ARTICLES OF ASSOCIATION OF A COMPANY
According to Section 2(5) of the Companies Act, 2013, the term “articles” means the articles of association of a company as originally framed or as altered from time to time or applied in pursuance of any previous company law or of this Act. Section 5 of this act defines “articles of association” and says that the articles of a company shall contain the management regulations of the company and shall also contain matters, as may be prescribed. But it shall not prevent a company from including additional matters in its articles if it understands them to be necessary for management.
In basic words, the Articles of Association of a company can be understood as the rule book of the company’s working which regulates the management and powers of the company. For the internal management, they describe rules, regulations, by-laws, and hold high significance in the life of a company. It is also responsible for describing various details about the company’s inner workings like manner of making calls, director’s/employees qualifications, power and duties of the auditors, forfeiture of shares and a lot more.
FORMS OF ARTICLES OF ASSOCIATION
Under Section 30 of the Companies Act, model forms of Articles have been laid down. In schedule I of the section from Table F-J model forms of Article association can be found.
- Table F deals with the form for Articles of Association of a company limited by shares.
- TABLE G illustrates forms for the Article of Association of a company limited by guarantee and having a share capital.
- TABLE H lays down the form for Articles of Association of a company limited by guarantee and not having a share capital.
- TABLE I deals with the form for Articles of Association of an unlimited company and having a share capital.
- TABLE J includes the form for Articles of Association of an unlimited company and not having a share capital.
A company need not adopt all or any of the regulations contained in the model articles applicable to such company.
CONTENT OF ARTICLES OF ASSOCIATION
The articles of association of different companies, according to Companies Act, 2013, are supposed to be framed in the prescribed form, since the model of articles is different for the different type of companies like Limited by shares, companies limited by guarantee having share capital and the ones not having a share capital, and unlimited company having share capital and the ones not having a share capital.

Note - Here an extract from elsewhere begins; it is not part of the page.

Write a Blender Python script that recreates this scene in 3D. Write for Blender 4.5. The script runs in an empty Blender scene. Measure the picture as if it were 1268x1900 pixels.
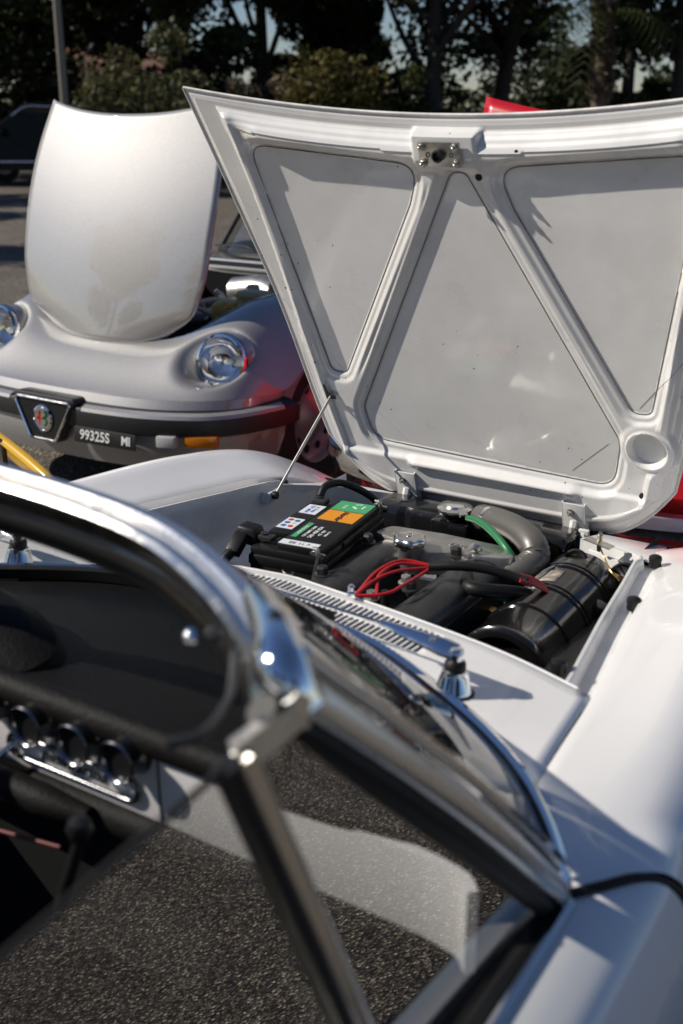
import bpy, bmesh, math, random
import numpy as np
from mathutils import Vector, Matrix, Euler
random.seed(4); rng = np.random.default_rng(4)
S = bpy.context.scene; COL = S.collection
R = math.radians
# ------------------------------------------------------------ camera, sky, sun, exposure
CC = np.array([1.037, -2.331, 1.676]); YAW, PIT, FPX = .561, .349, 2100.
cam = bpy.data.objects.new('camera', bpy.data.cameras.new('camera')); COL.objects.link(cam); S.camera = cam
cam.location = CC; cam.rotation_euler = (math.pi/2-PIT, 0, YAW)
cd = cam.data; cd.sensor_fit = 'VERTICAL'; cd.sensor_height = 36; cd.sensor_width = 24; cd.lens = 36*FPX/1900
cd.clip_start = .05; cd.clip_end = 2000
cd.dof.use_dof = True; cd.dof.focus_distance = 2.7; cd.dof.aperture_fstop = 3.6
w = bpy.data.worlds.new('World'); S.world = w; w.use_nodes = True
nt = w.node_tree; nt.nodes.clear()
SD = Vector((-.70, -.405, .59)).normalized()          # towards the sun
sky = nt.nodes.new('ShaderNodeTexSky'); sky.sky_type = 'NISHITA'; sky.sun_disc = False
sky.sun_elevation = math.asin(SD.z); sky.sun_rotation = math.atan2(SD.x, SD.y)
sky.air_density = 1.0; sky.dust_density = 0; sky.ozone_density = 1.6
bg = nt.nodes.new('ShaderNodeBackground'); bg.inputs[1].default_value = .056
wo = nt.nodes.new('ShaderNodeOutputWorld'); tn = nt.nodes.new('ShaderNodeMix'); tn.data_type = 'RGBA'; tn.blend_type = 'MULTIPLY'; tn.inputs[0].default_value = 1; tn.inputs[7].default_value = (.86, .94, 1.16, 1); nt.links.new(sky.outputs[0], tn.inputs[6]); nt.links.new(tn.outputs[2], bg.inputs[0]); nt.links.new(bg.outputs[0], wo.inputs[0])
sl = bpy.data.lights.new('sun', 'SUN'); sl.energy = 4.8; sl.angle = R(.53); sl.color = (1, .93, .83)
so = bpy.data.objects.new('sun', sl); COL.objects.link(so); so.rotation_euler = SD.to_track_quat('Z', 'Y').to_euler(); so.location = (-8, -5, 10)
S.view_settings.view_transform = 'Standard'; S.view_settings.look = 'None'; S.view_settings.gamma = 1
S.view_settings.use_curve_mapping = False; S.view_settings.exposure = .12
try: S.cycles.max_bounces = 10; S.cycles.transparent_max_bounces = 24
except Exception: pass

# ------------------------------------------------------------ measuring helpers (pixel of the survey photo + a known plane -> world point)
_fw = np.array([-math.sin(YAW)*math.cos(PIT), math.cos(YAW)*math.cos(PIT), -math.sin(PIT)])
_rt = np.array([math.cos(YAW), math.sin(YAW), 0]); _up = np.cross(_rt, _fw)
def P(u, v, x=None, y=None, z=None, d=None):
    r = _fw+(u-634)/FPX*_rt-(v-950)/FPX*_up
    t = (x-CC[0])/r[0] if x is not None else (y-CC[1])/r[1] if y is not None else (z-CC[2])/r[2] if z is not None else d
    return tuple(CC+t*r)
TH, ZH = 1.26, .769
def H(x, v, o=0): return (x, -v*math.cos(TH)-o*math.sin(TH), ZH+v*math.sin(TH)-o*math.cos(TH))

# ------------------------------------------------------------ materials
def nodes(name):
    m = bpy.data.materials.new(name); m.use_nodes = True
    n = m.node_tree; b = n.nodes['Principled BSDF']; return m, n, b
def N(n, t, **k):
    x = n.nodes.new('ShaderNode'+t)
    for a, v in k.items():
        if a in x.inputs: x.inputs[a].default_value = v
        else: setattr(x, a, v)
    return x
def mat(name, col, rough=.5, metal=0, coat=0, spec=.5, var=0, vscale=8, bump=0, bscale=60, rvar=0, crough=.04, speck=0, emit=None, stretch=None):
    m, n, b = nodes(name); L = n.links.new
    b.inputs['Base Color'].default_value = (*col, 1); b.inputs['Roughness'].default_value = rough
    b.inputs['Metallic'].default_value = metal; b.inputs['Coat Weight'].default_value = coat
    b.inputs['Coat Roughness'].default_value = crough; b.inputs['Specular IOR Level'].default_value = spec
    tc = N(n, 'TexCoord'); src = tc.outputs['Object']
    if stretch:
        mp = N(n, 'Mapping'); mp.inputs['Scale'].default_value = stretch; L(src, mp.inputs[0]); src = mp.outputs[0]
    if var or rvar:
        t = N(n, 'TexNoise', Scale=vscale, Detail=6, Roughness=.62); L(src, t.inputs[0])
        r = N(n, 'MapRange'); r.inputs[1].default_value = .3; r.inputs[2].default_value = .7; L(t.outputs[0], r.inputs[0])
    if var:
        mx = N(n, 'Mix', data_type='RGBA'); L(r.outputs[0], mx.inputs[0])
        mx.inputs[6].default_value = (*[c*(1-var) for c in col], 1); mx.inputs[7].default_value = (*[min(1, c*(1+var)) for c in col], 1)
        L(mx.outputs[2], b.inputs['Base Color'])
    if rvar:
        r2 = N(n, 'MapRange'); r2.inputs[3].default_value = max(.02, rough-rvar); r2.inputs[4].default_value = rough+rvar
        L(r.outputs[0], r2.inputs[0]); L(r2.outputs[0], b.inputs['Roughness'])
    if speck:
        vo = N(n, 'TexVoronoi', Scale=38.0); L(src, vo.inputs[0])
        lt = N(n, 'Math', operation='LESS_THAN'); lt.inputs[1].default_value = speck; L(vo.outputs['Distance'], lt.inputs[0])
        ns = N(n, 'TexNoise', Scale=3.0); L(src, ns.inputs[0])
        gt = N(n, 'Math', operation='GREATER_THAN'); gt.inputs[1].default_value = .56; L(ns.outputs[0], gt.inputs[0])
        mu = N(n, 'Math', operation='MULTIPLY'); L(lt.outputs[0], mu.inputs[0]); L(gt.outputs[0], mu.inputs[1])
        mx2 = N(n, 'Mix', data_type='RGBA'); L(mu.outputs[0], mx2.inputs[0])
        if var: L(mx.outputs[2], mx2.inputs[6])
        else: mx2.inputs[6].default_value = (*col, 1)
        mx2.inputs[7].default_value = (.12, .11, .1, 1); L(mx2.outputs[2], b.inputs['Base Color'])
    if bump:
        t2 = N(n, 'TexNoise', Scale=bscale, Detail=4); L(src, t2.inputs[0])
        bp = N(n, 'Bump', Strength=bump, Distance=.004); L(t2.outputs[0], bp.inputs['Height']); L(bp.outputs[0], b.inputs['Normal'])
    if emit: b.inputs['Emission Color'].default_value = (*emit, 1); b.inputs['Emission Strength'].default_value = 1
    return m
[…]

For a public-private limited company the articles of association usually include Number and value of shares, share capital, a variation of shareholders’ rights, payment of a commission, share certificate, preliminary contracts (if any), loan on shares, call on shares, transfer and transmission of shares, forfeiture of shares, share warrants, alteration of capital, general meeting, voting rights of members, directors and their remunerations, secretary and manager, dividend and reserves, account and audit, and winding up.
The printing and signing of Articles of the association are the same as that of Memorandum of Association.
In addition to all the facts stated above, the Articles of Association also establish a contract. This contract can exist between the members and also between the members and the company. This contract established governs the ordinary rights and obligations that are incidental to having membership in the company.
DIFFERENCE BETWEEN- MEMORANDUM OF ASSOCIATION AND ARTICLE OF ASSOCIATION
It is important to note that articles of association are in fact subordinates to the memorandum of association, which is the more dominant one, of a company. In Shyam Chand v. Calcutta Stock Exchange, it was held that any and all articles that happen to go further beyond the memorandum of association of the company will be marked ultra vires and void. Therefore, no article should go beyond the memorandum of association.
If there’s a conflict between the memorandum of association and the articles of association of that company, then the memorandum of association will prevail.
In case of any ambiguity regarding the details in the memorandum, it needs to be read along with the articles of association of that company.